DATA —
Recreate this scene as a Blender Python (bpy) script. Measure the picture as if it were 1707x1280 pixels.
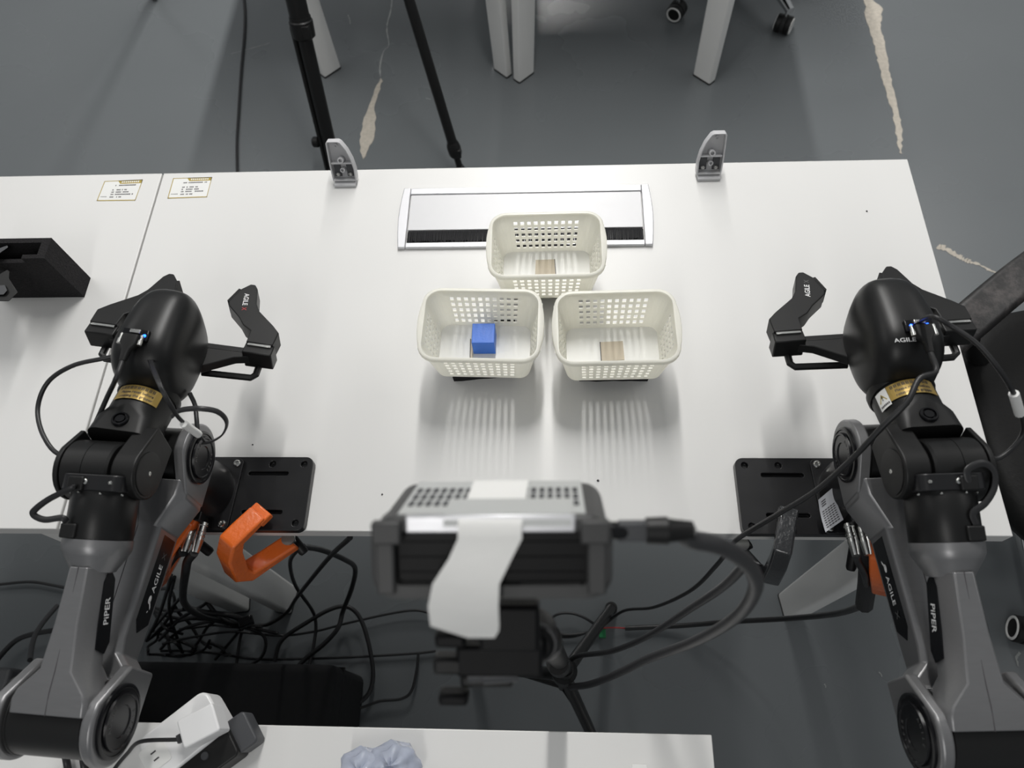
import bpy, bmesh, math, random
from mathutils import Vector, Matrix
random.seed(7)
for o in list(bpy.data.objects): bpy.data.objects.remove(o)
SC = bpy.context.scene
COL = SC.collection
V = Vector

# ------------------------------------------------------------------ camera, world, lights, exposure
FPX = 1239.65                                    # focal length in pixels of the 1707x1280 frame
CAM = V((0.0422359, -0.2461052, 1.6697233))
ROT = (0.459394777, 0.0501645268, 0.0211900047)
cd = bpy.data.cameras.new('camera')
cd.sensor_width = 36.0
cd.lens = FPX / 1707 * 36.0
cd.clip_start = 0.02
cd.dof.use_dof = True
cd.dof.focus_distance = 1.0
cd.dof.aperture_fstop = 6.5
cam = bpy.data.objects.new('camera', cd)
cam.location = CAM
cam.rotation_euler = ROT
COL.objects.link(cam)
SC.camera = cam
RM = cam.rotation_euler.to_matrix()

w = bpy.data.worlds.new('room_light')
SC.world = w
w.use_nodes = True
w.node_tree.nodes['Background'].inputs[0].default_value = (0.93, 0.97, 1.0, 1)
w.node_tree.nodes['Background'].inputs[1].default_value = 0.24


def strip(x, y0, y1, z, wd, watts, col=(1, 0.985, 0.96)):
    l = bpy.data.lights.new('ceiling_tube', 'AREA')
    l.shape = 'RECTANGLE'
    l.size = wd
    l.size_y = y1 - y0
    l.energy = watts
    l.color = col
    o = bpy.data.objects.new('ceiling_tube', l)
    o.location = (x, (y0 + y1) / 2, z)
    COL.objects.link(o)


strip(0.05, 0.95, 3.05, 2.75, 0.08, 58)
strip(-2.3, 0.3, 3.3, 2.75, 0.14, 20)
strip(2.4, 0.3, 3.3, 2.75, 0.14, 20)
strip(0.05, 3.5, 5.6, 2.75, 0.08, 72)
strip(-0.35, -2.9, -0.9, 2.75, 0.14, 16)
SC.view_settings.view_transform = 'Standard'
SC.view_settings.look = 'None'
SC.view_settings.gamma = 1.0
SC.view_settings.use_curve_mapping = False
SC.view_settings.exposure = 0.0


# ------------------------------------------------------------------ helpers
def ray(u, v):
    return (RM @ V(((u - 853.5) / FPX, -(v - 640) / FPX, -1))).normalized()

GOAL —
Leave the pictures out and please restate exactly the lines running from the start of the material through the one with "COL.objects.link(o)".

ANSWER TO THE TASK —
Recreate this scene as a Blender Python (bpy) script. Measure the picture as if it were 1707x1280 pixels.
import bpy, bmesh, math, random
from mathutils import Vector, Matrix
random.seed(7)
for o in list(bpy.data.objects): bpy.data.objects.remove(o)
SC = bpy.context.scene
COL = SC.collection
V = Vector

# ------------------------------------------------------------------ camera, world, lights, exposure
FPX = 1239.65                                    # focal length in pixels of the 1707x1280 frame
CAM = V((0.0422359, -0.2461052, 1.6697233))
ROT = (0.459394777, 0.0501645268, 0.0211900047)
cd = bpy.data.cameras.new('camera')
cd.sensor_width = 36.0
cd.lens = FPX / 1707 * 36.0
cd.clip_start = 0.02
cd.dof.use_dof = True
cd.dof.focus_distance = 1.0
cd.dof.aperture_fstop = 6.5
cam = bpy.data.objects.new('camera', cd)
cam.location = CAM
cam.rotation_euler = ROT
COL.objects.link(cam)
SC.camera = cam
RM = cam.rotation_euler.to_matrix()

w = bpy.data.worlds.new('room_light')
SC.world = w
w.use_nodes = True
w.node_tree.nodes['Background'].inputs[0].default_value = (0.93, 0.97, 1.0, 1)
w.node_tree.nodes['Background'].inputs[1].default_value = 0.24


def strip(x, y0, y1, z, wd, watts, col=(1, 0.985, 0.96)):
    l = bpy.data.lights.new('ceiling_tube', 'AREA')
    l.shape = 'RECTANGLE'
    l.size = wd
    l.size_y = y1 - y0
    l.energy = watts
    l.color = col
    o = bpy.data.objects.new('ceiling_tube', l)
    o.location = (x, (y0 + y1) / 2, z)
    COL.objects.link(o)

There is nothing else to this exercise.